Михаил Булгаков, возмутитель спокойствия. Несоветский писатель советского времени - стр. 2
Стоит предупредить о том, что, несмотря на стремление пишущего оставаться в рамках академического анализа, субъективизм повествования, проявляющийся и в структуре работы, и в отборе событий, фактов, оценок и проч., – нескрываем.
К тому же фигура автора временами раздваивается: на театрального либо литературного критика – и исследователя. Было бы странным и неестественным, даже фальшивым пытаться делать вид, что «меня тут не стояло» в 1970–1980‑е годы, время идеологических драк за наследие писателя, за то, чтобы оно наконец встретилось с читателем – пусть и не тем, для которого все создавалось в 1920–1930‑е годы. Десятки статей, написанных и опубликованных автором, так или иначе включены в повествование. И в книге приходится выступать и как свидетелю, очевидцу, активному участнику событий, и как историку литературы и театра, стремящемуся «держать дистанцию» в размышлениях о творчестве писателя.
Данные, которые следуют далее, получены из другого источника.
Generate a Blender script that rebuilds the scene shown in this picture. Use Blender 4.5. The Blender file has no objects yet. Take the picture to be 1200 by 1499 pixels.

Начать было естественным с напоминания о реакциях и отзывах современников – как тех, кто публиковал статьи и рецензии на газетно-журнальных полосах и в книгах, так и тех, кто на долгие десятилетия был этой возможности лишен. Работа предлагает вспомнить, как читали и смотрели на театральных подмостках вещи Булгакова, что писали и печатали о нем и его произведениях отечественные критики нескольких поколений – и что оставалось в дневниках и частных письмах. Как спорили по поводу трактовок давно, казалось бы, известных его вещей и как сменялись их оценки.
Только представим себе диапазон людей, высоко ценивших творчество Булгакова: от К. С. Станиславского, Вл. И. Немировича-Данченко, А. Я. Таирова, А. Белого и М. Волошина до Г. А. Товстоногова, Ю. П. Любимова, А. И. Солженицына и М. М. Жванецкого, то есть от ключевых фигур отечественной сцены и символистов Серебряного века до тех, кто отыскивал новые пути в театре и литературе XX и даже XXI века.
В ходе работы замысел усложнялся, нельзя было не понимать, что необходимо обрисовать хотя бы в общих чертах (но опираясь на выразительные факты) и историко-культурный контекст существования булгаковского наследия. Предельно сжатый по условиям работы, он тем не менее – один из существенных элементов повествования.
Несколько слов о структуре книги.
Открывает ее глава общего характера, где рассказывается, как быстро сложилась репутация молодого литератора и каким весомым художественным авторитетом он обладал уже к середине 1920‑х годов. Это значит, что привычные представления о Булгакове преимущественно как «жертве травли» не просто корректируются, но резко меняются.
Затем идут четыре главы о трех московских спектаклях: «Днях Турбиных», «Зойкиной квартире», «Багровом острове» – и спорах вокруг так и не поставленного «Бега».
Следующее десятилетие, 1930‑е годы, – время запрещения всех пьес и репетиций спектаклей. И главы выстроены по-иному: год за годом рассматривается меняющаяся ситуация вокруг.
1940‑е – уход писателя и начало истории «жизни после смерти». 1950‑е – медленное возвращение на российскую сцену «Дней Турбиных» и первые литературоведческие статьи. 1960‑е – начало публикаций пьес, выход к читателю «Записок покойника», а во второй половине десятилетия – «Мастера и Маргариты». В 1970–1980‑е разгорается нешуточная борьба за присвоение имени и авторитета писателя различными общественно-политическими группами литературных критиков, полярным образом трактующих и биографию автора, и его сочинения. Десятилетие 1980‑х – пик освоения булгаковского наследия. На сценах страны идут, кажется, все его вещи, ставятся не только пьесы, но и проза, от «Морфия», «Роковых яиц» и «Собачьего сердца» до «Записок покойника» и «Мастера и Маргариты». Это приводит к возможности размышления о новаторской поэтике Булгакова, для которого драматургия и проза воспринимались «как левая и правая рука пианиста».